Animal Ambassadors

Animal ambassadors play an important role in educating and inspiring zoo visitors to care about wildlife and become proactive in environmental conservation.

Some zoological associations restrict or outright prohibit the use of animal ambassadors as dictated by organizational policy. The AAZ believes that the importance of animal ambassadors cannot be understated. Meeting charismatic animal ambassadors in a close and meaningful way will have a far greater impact than any wildlife documentary or zoo placard could ever hope to achieve.

Interaction with captive wildlife can be accomplished safely and with full maintenance of comfort for both animals and humans, but it must be done by qualified keepers, with requisite knowledge and experience. AAZ encourages the inclusion of animal ambassadors within the educational programs of its member institutions, done within a strict safety protocol, promoting the wellbeing of both guests and animals.

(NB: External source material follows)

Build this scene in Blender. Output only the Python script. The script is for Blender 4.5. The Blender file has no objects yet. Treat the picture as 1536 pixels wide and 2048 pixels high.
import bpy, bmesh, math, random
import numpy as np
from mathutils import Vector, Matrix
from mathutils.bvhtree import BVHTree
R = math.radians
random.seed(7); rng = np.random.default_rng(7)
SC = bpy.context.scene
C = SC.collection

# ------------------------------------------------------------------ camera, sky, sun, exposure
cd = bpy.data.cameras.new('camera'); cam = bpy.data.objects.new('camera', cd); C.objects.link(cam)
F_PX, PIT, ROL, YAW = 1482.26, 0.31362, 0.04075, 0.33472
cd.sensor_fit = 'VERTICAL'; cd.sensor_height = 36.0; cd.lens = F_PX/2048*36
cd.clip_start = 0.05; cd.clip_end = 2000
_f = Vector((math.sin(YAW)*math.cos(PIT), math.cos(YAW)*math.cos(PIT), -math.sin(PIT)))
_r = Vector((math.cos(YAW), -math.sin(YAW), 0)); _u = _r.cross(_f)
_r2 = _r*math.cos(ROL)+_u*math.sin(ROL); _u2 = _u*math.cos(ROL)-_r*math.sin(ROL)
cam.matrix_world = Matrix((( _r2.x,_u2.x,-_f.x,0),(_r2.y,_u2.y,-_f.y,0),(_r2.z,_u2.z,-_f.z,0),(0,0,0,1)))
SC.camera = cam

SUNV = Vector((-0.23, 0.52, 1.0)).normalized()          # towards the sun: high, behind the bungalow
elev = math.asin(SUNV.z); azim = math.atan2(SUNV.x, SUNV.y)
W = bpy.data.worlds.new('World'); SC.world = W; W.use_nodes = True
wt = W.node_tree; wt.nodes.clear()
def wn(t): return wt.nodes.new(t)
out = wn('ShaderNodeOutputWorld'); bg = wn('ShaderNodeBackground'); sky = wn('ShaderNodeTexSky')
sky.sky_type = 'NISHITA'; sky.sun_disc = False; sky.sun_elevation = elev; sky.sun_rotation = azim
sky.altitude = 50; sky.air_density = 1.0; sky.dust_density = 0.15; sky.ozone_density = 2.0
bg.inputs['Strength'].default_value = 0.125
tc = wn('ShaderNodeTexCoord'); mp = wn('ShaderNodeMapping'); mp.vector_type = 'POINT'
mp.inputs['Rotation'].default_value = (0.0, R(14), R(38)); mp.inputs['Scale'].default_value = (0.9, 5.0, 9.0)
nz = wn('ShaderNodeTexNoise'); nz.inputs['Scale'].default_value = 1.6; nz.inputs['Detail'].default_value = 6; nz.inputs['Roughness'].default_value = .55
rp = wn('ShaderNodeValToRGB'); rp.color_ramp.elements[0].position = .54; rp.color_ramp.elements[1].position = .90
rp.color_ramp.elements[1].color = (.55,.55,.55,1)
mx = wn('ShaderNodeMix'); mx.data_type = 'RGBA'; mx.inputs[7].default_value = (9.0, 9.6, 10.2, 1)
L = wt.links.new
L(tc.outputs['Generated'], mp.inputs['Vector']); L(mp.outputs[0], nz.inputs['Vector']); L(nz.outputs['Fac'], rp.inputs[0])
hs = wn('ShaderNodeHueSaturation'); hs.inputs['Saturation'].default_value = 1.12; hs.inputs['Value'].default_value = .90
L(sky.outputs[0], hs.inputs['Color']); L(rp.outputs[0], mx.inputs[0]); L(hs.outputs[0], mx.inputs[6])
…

Famous wildlife host Jim Fowler was an advocate for the use of animal ambassadors, and regularly used them as part of his decades of lectures and television appearances. Read what he has to say on the subject:

ANIMAL AMBASSADORS – by Jim Fowler

"How can we move people's attention away from the unnatural worlds of shopping malls and digital technology and move them to become active in wildlife conservation? Over the past forty years, my experience in a wide range of venues—in schools, in government-policy circles, on television—has been that a live animal does more than anything else to attract people's attention and touch their hearts. Bring the public into the presence of a live animal, and magic happens. People look into the eyes of a tiger or some other beautiful animal and connect, most of them for the first time, with what we mean by "the natural world." More times than I can count, people have come up to me and said their interest in saving wildlife began when they attended a lecture where I brought out a species of animal they had never met before."

Jim Fowler

Some organizations claim that there should be no such interaction between people and endangered animals such as tigers. They say that predators belong in the wild and that bringing big cats into captivity and permitting people to have unobstructed contact with them is dangerous. This is simply not true. When managed by properly trained staff, private preserves are not dangerous. In almost every instance, when an animal has escaped enclosure, it is because someone without proper training was left in charge. Newspapers and television exaggerate the statistics, play up the drama of the rare occasion when this happens, and arouse irrational fears. The instances of attack by a big cat are minuscule compared with, for instance, deaths from lawn mowers (two thousand in 2009) or from riding horses (eight hundred that same year). Television reports hype the few instances of escape by a big cat and rile up the public, who then demand legislation that ironically could drive big cats into extinction. That cycle can only be corrected when we come to value the vital role of private preserves.

Humans have lived with dangerous animals on this planet for a long time, yet we are so disconnected from them that we have lost the admiration, awe, and mutual respect that for centuries characterized our relationship with wildlife. Recently, I saw an article describing how grizzlies are getting more dangerous in Yellowstone National Park. The reporter said nothing about the important role they play in the park's ecosystem or how inspiring it is to actually see grizzlies. Played up were the few instances when a grizzly came into a campground and hurt or killed someone.

When that side alone is represented in the press, then regulatory agencies step in to limit wild animals' transportation from one venue to another, restrict their breeding, or prohibit their exhibition. Without a balanced picture, these agencies have only extreme cases on which to base their policies, and their actions often place onerous restrictions on preservation efforts. When a rich person irresponsibly takes a mountain lion for a ride in a convertible, risking the animal's jumping out of the car, it is not the mountain lion population that should have to pay for such foolishness.